George showed up at the Stop & Shop Supmarket last Monday--as he's done for the last ten years--to sit out front and raise money for veterans around the Memorial Day holiday.  But it was Pearl Harbor all over again when the store manager suddenly ordered him off the property.  Stop & Shop corporate confirmed that the manager had every right to ask the vet to leave, and they thought with good reason. 

Stop & Shop is shooting to raise $14 million this year for Boston-based Jimmy Fund through its annual in-store "Triple Winner" campaign.  And all those dollars, quarters and nickels George was collecting must have been hurting the bottom-line.  So they sent him to the bottom. 

Not that headquarters was all that happy with how the manager pulled the trigger.  Stop & Shop originally said that managers were "doing what they have to do" to keep the focus on the Jimmy Fund drive.  But the supermarket chain was marching to a different beat a day later.  "It is a misunderstanding that we have since apologized for....He's welcome to go back."

"Damn the torpedos!" best summarizes George's response.  In the wake of the incident, he's been interviewed by several media outlets and has become a local war hero.  He's enjoying his fifteen minutes, and raising some good money for vets at his new place of business.

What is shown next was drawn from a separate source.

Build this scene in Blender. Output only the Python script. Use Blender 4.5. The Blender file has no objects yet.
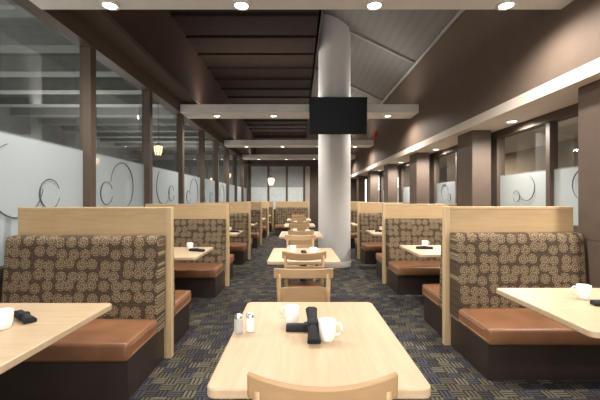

'I'd disappoint all these people [if I went back to Stop & Shop],' he said, waving his hand in the direction of customers in the Shaw's parking lot.  'They want to shake my hand.  Even the women are giving me hugs.  My wife is going to kill me.'

Public relations disaster for Stop & Shop Supermarkets?  Sure.  Should they've dealt differently with George?  You bet.  Are they right to limit fundraising outside their stores when a fundraiser is happening inside?  Absolutely.

If I was a retailer and had a cause marketing partnership in place, I wouldn't let anyone else solicit my customers.  It's not fair that they're hit-up at the register and again as they walk out the door.  Shoppers will think you're draining them dry.  So instead of cause marketing boosting your favorability with customers, you become a poster-child for bad fundraising.  Pretty soon no one wants the partnership.  The retailer isn't growing sales, the nonprofit isn't raising money and the customer is shopping somewhere else.  So don't dilute the power of your cause marketing pact by working with other charities. 

It's like when I go out to dinner.  If I'm thinking more about the crappy service than the meal and conversation, I know I'm not having a good experience.  Likewise, if your customers are thinking more about how to say no to your latest fundraising drive and not about how great it is to give (and how you made them feel that way) they're not having a good experience either.  History is here to help.  Take a page from Japan's battle plan and bombs away.